Washington Captials-New York Rangers Game Three Preview

Dave Nichols@@DaveNicholsDSPSenior Analyst IApril 20, 2009

WASHINGTON - APRIL 18: Alex Ovechkin #8 of the Washington Capitals looks up after missing a third period shot against the New York Rangers during Game Two of the Eastern Conference Quarterfinal Round of the 2009 NHL Stanley Cup Playoffs at Verizon Center on April 18, 2009 in Washington, DC. The Rangers defeated the Capitals 1-0. (Photo by Bruce Bennett/Getty Images)
The Washington Capitals travel to New York to face the Rangers in Game Three of the first round of the Stanley Cup playoffs down two game to none. Henrik Lundqvist stopped all 35 shots he faced in Game Two, leading the Rangers to a 1-0 victory, sweeping the Caps off their home ice.
CRISIS IN CONFIDENCE?
Washington had 35 shots on goal, with another 29 shots blocked and 24 misses in Game Two. One could imagine the Caps getting beaten by the Rangers many ways, but not being able to score goals probably wouldn't have been at the top of the list.

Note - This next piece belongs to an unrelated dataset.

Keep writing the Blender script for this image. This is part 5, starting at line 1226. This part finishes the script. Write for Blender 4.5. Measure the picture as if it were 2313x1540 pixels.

In fact, in Game Two Alex Ovechkin had more shots blocked than on goal, as did Mike Green.

Lundqvist, for his part, was solid, but did not need to be spectacular, as most of Washington's shots were from the perimeter. The Caps had one good flurry midway through the third period, but were unable to dent the Swede's armor, adding to the Rangers confidence factor, already high after taking Game One.

BATTLE OF TURNOVERS
No one is going to confuse the Rangers with the 1985-'86 Edmonton Oilers. They have serious deficiencies in the offensive end. But They have been very good about taking care of the puck, and taking it away from the Caps.

In Game One, the Caps had 11 giveaways and seven takeaways.

However, in Game Two the Caps had 24 giveaway, and the Rangers had 10 takeaways. It's a huge advantage to the Rangers if they can stay in the Caps passing lanes. It's been obvious that when the Caps struggle, they tend to complicate things more than simplify, looking for the "perfect" pass instead of crashing the net.

"Everyone's doing a great job sacrificing and trying to get in the way of pucks and not letting them get to [Lundqvist] as much as we can," defenseman Wade Redden said. "It's contagious—you see other guys doing that, and you really try to do those little things that end up being big at the end of the night."

THE GOALIE CONTROVERSY
The Caps moved to rookie Simeon Varlamov for Game Two, and he played a solid game between the pipes. The one goal he allowed was on a two-on-one breakaway and perfect pass by Markus Naslund, setting up Ryan Callahan with the redirect goal.
Varlamov made 23 saves and was agile and confident, two things Jose Theodore was not in Game One.

The move took Theodore by surprise.

"I didn't see that coming, to be honest," he said. "As one thing through my career that no one could take away was I was always a fighter and able to bounce back through big challenges. And for me, that was a big challenge. But I didn't have a chance to bounce back because I didn't play."

Coach Bruce Boudreau has not named a starter for tonight's game, and one supposes the announcement won't be public until the players come out for pregame skate, like it was for Game Two.